Fetzer: Durch die sich abzeichnende dramatische Verbesserung der Packungsdichte, bessere Design- und Testmethoden und ein deutlich günstigeres Preis-/Leistungsverhältnis hat die Gate-Array-Technologie eine wesentliche Hürde für ein breiteres, nicht mehr partielles Einsatzspektrum überwunden. Gate-Arrays werden eine tragende Säule unserer künftigen Entwicklungen sein. Wir haben den grundsätzlichen Entschluß gefaßt, hier größer zu investieren.

CW: Können Sie etwas konkreter werden?

Fetzer: Wir wollen beispielsweise das Layout computergestützt machen (CAD), die Logik auf Rechnern simulieren und dabei gleichzeitig die Daten für spätere Testprogramme aufbereiten. Davon versprechen wir uns eine erhebliche Zeit- und Kostenersparnis. Konkret heißt dies, wir sind auf der Suche nach geeigneter Hard- und Software. Leider ist das einschlägige Angebot noch unbefriedigend. Wir wollen jedoch auf jeden Fall im Laufe des Jahres 1982 die erforderlichen technischen Voraussetzungen geschaffen haben.

CW: Wie sieht es mit der Packungsdichte aus?

Fetzer: Wir entwickeln gerade Gate-Arrays mit 2000 Gattern.

CW: Werden Sie sich auch künftig auf einen Lieferanten beschränken?

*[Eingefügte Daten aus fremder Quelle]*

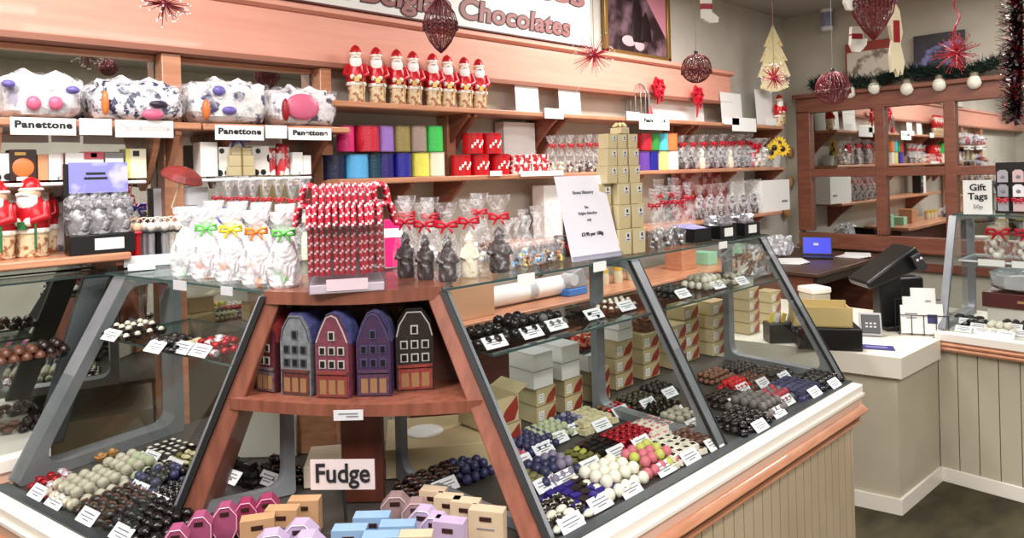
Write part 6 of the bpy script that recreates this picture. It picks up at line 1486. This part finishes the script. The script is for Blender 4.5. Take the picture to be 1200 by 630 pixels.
for i in range(2600):
    u = rg.random(); c0 = Vector((XM-.045+rg.uniform(-.02, .01), q0.y+(q1.y-q0.y-.2)*u, z1+.055+rg.uniform(-.02, .05)+.05*math.sin(u*17)*rg.random()))
    d = Vector((rg.uniform(-1, .15), rg.uniform(-1, 1), rg.uniform(-.1, 1))).normalized(); L = rg.uniform(.05, .10); w = d.cross(Vector((rg.random(), rg.random(), rg.random()))).normalized()*.006
    b.quad([c0-w, c0+d*L, c0+w], rg.randrange(3)) if False else b.add([c0-w, c0+d*L, c0+w], [(0, 1, 2)], rg.randrange(3))
o = b.build('pine_garland', [mat('pine_dark', (14, 32, 22), .6), mat('pine_mid', (24, 50, 30), .6), mat('pine_blue', (20, 36, 40), .6)], None, smooth=0); tag(o, 'dark green pine garland lying along the top of the framed mirror', 'garland')
for px0, px1, pyt, pyb, lab, m1, m2 in ((991, 1044, 45, 77, 'cream picture with red top band standing above the garland', (214, 206, 190), (150, 56, 46)), (1071, 1130, 35, 76, 'dark blue framed picture leaning above the garland at right', (40, 36, 52), (24, 20, 26))):
    a = onX(px0, pyb, XM+.01); c_ = onX(px1, pyt, XM+.01); w = a.y-c_.y; h = c_.z-a.z
    t = thing('wall_picture', lab, 'picture', (XM+.02, (a.y+c_.y)/2, z1+.035), -PI/2); h = c_.z-z1-.03
    MB().box((0, 0, h/2), (w, .03, h)).build('frame', mat('pic_frame_%d' % px0, m2, .4), t, bevel=.003)
    MB().box((0, -.016, h*.42), (w*.92, .004, h*.74)).build('picture', mat('pic_%d' % px0, m1, .5, col2=tuple(max(0, x-90) for x in m1) if px0 < 1000 else (120, 120, 170), scale=9, thr=(.52, .62)), t, smooth=0)
# wooden knobs by the corner, white wall lamp
for k, (px, py) in enumerate([(926, 179), (924, 213), (921, 248)]):
    p = onY(px, py, 3.06); t = thing('wooden_knob', 'round wooden knob on the wall between shelves and mirror, %s of three' % ('top', 'middle', 'lowest')[k], 'knob', (p.x, 3.1002, p.z), rot=(PI/2, 0, 0)); MB().lathe([(.02, 0), (.02, .03), (.055, .045), (.05, .07), (.02, .08)], 14).build('knob', mat('knob_wood', (196, 150, 96), .45), t)
p = onX(970, 24, XR-.05); t = thing('wall_lamp', 'small white cylindrical lamp high on the right wall', 'lamp', (XR-.07, p.y, p.z-.1)); k = mpp(p)
MB().lathe([(.05, 0), (.055, .03), (.05, .04)], 16).build('lower_cap', WHITE2, t); MB().lathe([(.045, .04), (.045, .17)], 16).build('glass_tube', mat('lamp_tube', (150, 156, 190), .2), t); MB().lathe([(.05, .17), (.055, .19), (.05, .22), (.02, .24)], 16).build('upper_cap', WHITE2, t); MB().box((.04, 0, .1), (.06, .03, .03)).build('wall_bracket', WHITE2, t)

# ------------------------------------------------------------------ hanging christmas ornaments
WIRE = mat('red_wire', (118, 34, 44), .45, .2); WIRE2 = mat('maroon_wire', (98, 40, 46), .5, .2)
def at(px, py, D): return CP+ray(px, py)*D
def hang(t, top, thick=.0012, m=None): MB().tube([(0, 0, top), (0, 0, ZC-t.location.z)], thick, 5).build('string', m or INKG, t)
def wire_orn(label, px, py, D, rw, prof, bands, nm='wire_bauble', n=26, m=None, core=True):
    c0 = at(px, py, D); s = D/FPX; t = thing(nm, label, 'christmas ornament', c0)
    m = m or WIRE
    b = MB()
    for i in range(n):
        a = 2*PI*i/n; b.tube([(r*rw*s*math.cos(a), r*rw*s*math.sin(a), z*rw*s) for r, z in prof], .0017, 4)
    b.build('wires', m, t)
    if core: MB().lathe([(max(.001, r*rw*s*.93), z*rw*s*.97) for r, z in prof[::-1]], 20, caps=False).build('lining', cellomat('bauble_lining', .55, (120, 44, 52), 60), t)
    for bz, br in bands:
        b = MB(); k_ = 30
        b.tube([(br*rw*s*math.cos(2*PI*i/k_), br*rw*s*math.sin(2*PI*i/k_), bz*rw*s+.004*(-1)**i) for i in range(k_)], .004, 5, closed=True)
        for i in range(18): a = 2*PI*i/18; b.ball((br*rw*s*math.cos(a), br*rw*s*math.sin(a), bz*rw*s-.012), .005, n=6, k=4)
        b.build('beaded_band', WIRE2, t)
    top = prof[0][1]*rw*s
    MB().lathe([(.008, 0), (.01, .012), (.004, .02)], 10, (0, 0, top)).build('cap', GREYD, t)
    hang(t, top+.018)
    return t
SPH = [(math.sin(PI*k/10), math.cos(PI*k/10)) for k in range(11)]
DIA = [(.05, 1.7), (.45, 1.25), (.85, .7), (1, .1), (.92, -.35), (.62, -1.0), (.3, -1.4), (.03, -1.65)]
wire_orn('large maroon wire basket bauble hanging in front of the shop sign', 516, 29, 2.79, 20, DIA, [(.1, 1.0), (-.1, 1.0)], 'wire_basket_bauble', m=WIRE2)
wire_orn('round red wire bauble hanging above the red bows', 816, 80, 3.3, 17, SPH, [(-.15, 1.0)])
wire_orn('large red wire basket bauble hanging near the wall corner', 1023, 8, 2.6, 23, [(.05, 1.4), (.6, 1.1), (.95, .6), (1, .1), (.9, -.4), (.5, -1.1), (.03, -1.7)], [(.25, 1.0)], 'wire_basket_bauble')
wire_orn('red wire bauble hanging in front of the mirror corner', 976, 103, 3.6, 19, SPH, [(-.2, 1.0)])
wire_orn('maroon wire bauble hung high on the left, mostly seen in the mirror', 420, -75, 1.9, 20, SPH, [(0, 1.0)], m=WIRE2)
def burst(label, px, py, D, rpx, m, n=60, tipm=None, sd=1):
    c0 = at(px, py, D); s = D/FPX; t = thing('starburst_ornament', label, 'christmas ornament', c0); rg = random.Random(sd)
    b = MB(); e = b
    for i in range(n):
        z = rg.uniform(-1, 1); a = rg.random()*6.28; q = math.sqrt(1-z*z); d = Vector((q*math.cos(a), q*math.sin(a), z)); L = rpx*s*rg.uniform(.7, 1.1)
        b.tube([d*.004, d*L], [.0022, .0008], 4); b.ball(d*L, .0035, 1, n=5, k=3)
    b.build('spikes', [m, tipm or WHITE2], t)
    MB().ball((0, 0, 0), rpx*s*.16, n=10).build('centre', m, t); hang(t, .01)
    return t
burst('red starburst ornament hanging at the upper left over the beam', 192, 4, 2.32, 27, WIRE, sd=2)
burst('red starburst ornament hanging beside the picture frame', 696, 64, 3.0, 26, mat('burst_red', (190, 40, 62), .4), sd=3)
burst('bright red starburst ornament hanging before the dark picture', 1121, 62, 3.3, 24, mat('burst_red2', (180, 30, 46), .4), tipm=RED, n=90, sd=4)
burst('white and red starburst ornament at the foot of the felt tree', 907, 91, 3.2, 17, mat('burst_red', (190, 40, 62), .4), sd=5)
b = MB(); rb = at(1122, 44, 3.3); t = thing('curled_ribbon', 'curly red ribbon hanging above the bright red starburst', 'ribbon', rb); b.tube([(.012*math.cos(i*.9), .012*math.sin(i*.9), i*.018) for i in range(int((ZC-rb.z)/.018))], .004, 5); b.build('ribbon', RED, t)
def felt(label, px, py, D, hp, m1, m2, kind):
    c0 = at(px, py, D); s = D/FPX; h = hp*s; t = thing('felt_ornament', label, 'christmas ornament', c0, AZ-PI/2+.2)
    if kind == 'stocking': poly = [(-.22, 1), (.22, 1), (.2, .42), (.5, .2), (.46, 0), (.1, -.02), (-.22, .16)]
    elif kind == 'mitten': poly = [(-.22, 1), (.24, 1), (.3, .5), (.46, .56), (.42, .3), (.26, .12), (.1, 0), (-.14, .02), (-.28, .3)]
    else: poly = [(0, 1), (.06, .9), (.1, .6), (.06, .45), (.12, .2), (.08, .02), (.04, .1), (.01, 0), (-.03, .12), (-.08, .06), (-.1, .3), (-.06, .5), (-.1, .7), (-.05, .9)]
    MB().prism([(x*h, 0, z*h) for x, z in poly], (0, .015, 0)).build('felt_body', m1, t, smooth=0, bevel=.003)
    if kind != 'icicle': MB().box((0, .0075, h*.62), (.5*h, .02, h*.22)).build('red_band', m2, t, bevel=.003)
    else: MB().box((.0, .0, h*.62), (.1*h, .004, h*.3)).build('red_patch', m2, t, bevel=.001)
    hang(t, h)
CF = mat('white_felt', (232, 228, 218), .85)
felt('white stocking ornament with red band hanging at the top near the picture', 829, 26, 3.2, 30, CF, REDD, 'stocking')
felt('white mitten ornament with red band below the basket bauble', 1005, 61, 2.7, 30, CF, REDD, 'mitten')
felt('white mitten ornament at the top edge beside the basket bauble', 998, 12, 2.6, 30, CF, REDD, 'mitten')
felt('long cream felt figure ornament hanging before the garland', 1052, 90, 2.7, 86, mat('cream_felt2', (222, 210, 178), .85), REDD, 'icicle')
# red half parasol ornament under the shelf bracket
p = onY(213, 209, 2.74); t = thing('paper_parasol', 'small half open dark red paper parasol under the left shelf bracket', 'parasol', p, -.4, rot=(.2, .35, -.4)); s = mpp(p)
b = MB(); r_ = 24*s
prof = [(r_, 0), (r_*.85, r_*.3), (r_*.5, r_*.5), (.003, r_*.6)]; b.lathe(prof, 10, caps=False); b.lathe([(x*.97, z-.004) for x, z in prof], 10, caps=False)
b.build('canopy', mat('parasol_red', (150, 52, 46), .5, col2=(110, 36, 34), scale=14), t, smooth=0); MB().tube([(0, 0, r_*.6), (0, 0, -.12)], .003, 5).build('stick', mat('cream_stick', (230, 220, 190), .5), t)
for o in bpy.data.objects:
    if 'label' in o and not 4 <= len(o['label'].split()) <= 16: print('LABELLEN', len(o['label'].split()), o['label'])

Fetzer: Bei den bipolaren Gate-Arrays arbeiten wir erfolgreich mit Ferranti zusammen. Wir denken jedoch auch an den Einsatz anderer Technologien, zum Beispiel C-MOS, und stehen hierfür bereits in Kontakt mit mehreren kleineren amerikanischen Firmen die wiederum die noch nicht personifizierten Standardbausteine von großen Halbleiterherstellern beziehen.

CW: Welche Nixdorf-Produkte werden über den heutigen Umfang hinaus in absehbarer Zeit mit Gate-Arrays bestückt werden?

Fetzer: Alle, wo dies technisch und wirtschaftlich sinnvoll ist. Ein Schwerpunkt wird auf jeden Fall das Umrüsten von im Feld installierten Anlagen sein, die so kompatiblen

Anschluß an die Fortschritte im Computerbau finden.

CW: Wie steht es mit den Zentraleinheiten?

Fetzer: Wir würden nicht so viel in diese Technologie investieren, wenn sie nicht in unsere neuen Rechner Eingang finden würde.

Gate-Arrays

Gate-Arrays, auch bekannt als Uncommitted Logic Array (ULA) oder Masterslice, sind Integrierte Schaltungen, die zwischen Standardprodukten und kundenspezifischen Schaltungen einzuordnen sind. Funktionsmäßig bestehen sie aus logischen Schaltelementen (Gates), die in einer Matrix regelmäßig, aber unverbunden angeordnet sind. Bis auf die letzte Metallisierungsebene, sind Gate-Arrays als Standardprodukt aufgebaut und werden nach Standardmasken gefertigt. Nur die Ietzte Lage zur Verbindung, der Schaltelemente wird kundenspezifisch aufgeführt. Aus elektronischen Standardbausteinen werden so individuell gestaltete Halbleiter.